Since Miller was injured, Lack has posted a .926 save percentage in a dozen games, so he’s doing his part, but the pressure is going to ratchet up for a 27-year-old that has played 72 career NHL games.


One of the distasteful parts of this NHL season has been that teams at the bottom of the standings have no incentive to even pretend to be competitive. They are striving to get the best draft lottery odds because the chance to get a franchise player like Connor McDavid is worth it in the long run.
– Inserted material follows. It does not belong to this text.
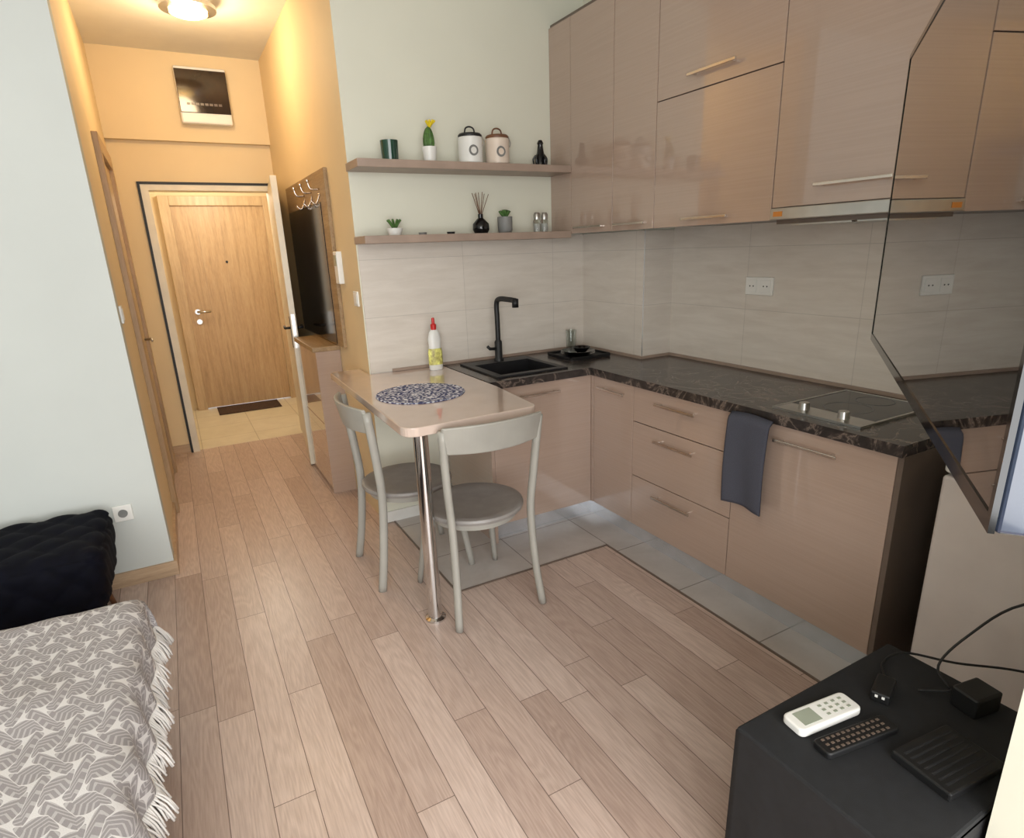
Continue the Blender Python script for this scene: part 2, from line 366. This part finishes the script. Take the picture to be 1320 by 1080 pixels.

Even better, presumed No. 2 pick Jack Eichel is considered a franchise talent too, so there’s lots of incentive to be bad.

Buffalo seemed to have this locked up early, but they’ve had shockingly good goaltending (from Michal Neuvirth, before he was traded, then Anders Lindback) push them into range for other teams that are in their own standings freefall.

Arizona was a bad team before trading away defencemen Keith Yandle and Zbynek Michalek, centre Antoine Vermette and goaltender Devan Dubnyk. They have three more points than the Sabres, but they still meet two more times this season and someone has to win! It’s a rule.

A team familiar with the quest for a top draft pick, the Edmonton Oilers are once again in that discussion; their only win in the past nine games coming in a home game against the Toronto Maple Leafs.

The Leafs have five regulation wins since December 16, a span of 41 games. With a slumping first line, injuries, trades and suspensions affecting the Leafs’ lineup, they have the look of a team that could have challenged the Sabres, if only they knew to start down this road from the beginning.

Currently one point ahead of the Maple Leafs, the Carolina Hurricanes can be included among the tank-tastic teams, but their play has been a little too competitive. Their possession numbers (51.1% of score-adjusted shot attempts) are middle-of-the-pack and they are 16-13-5 since Jordan Staal returned to the lineup on December 29. They’re not good, but appear to be moving in different direction from the four teams racing to the bottom.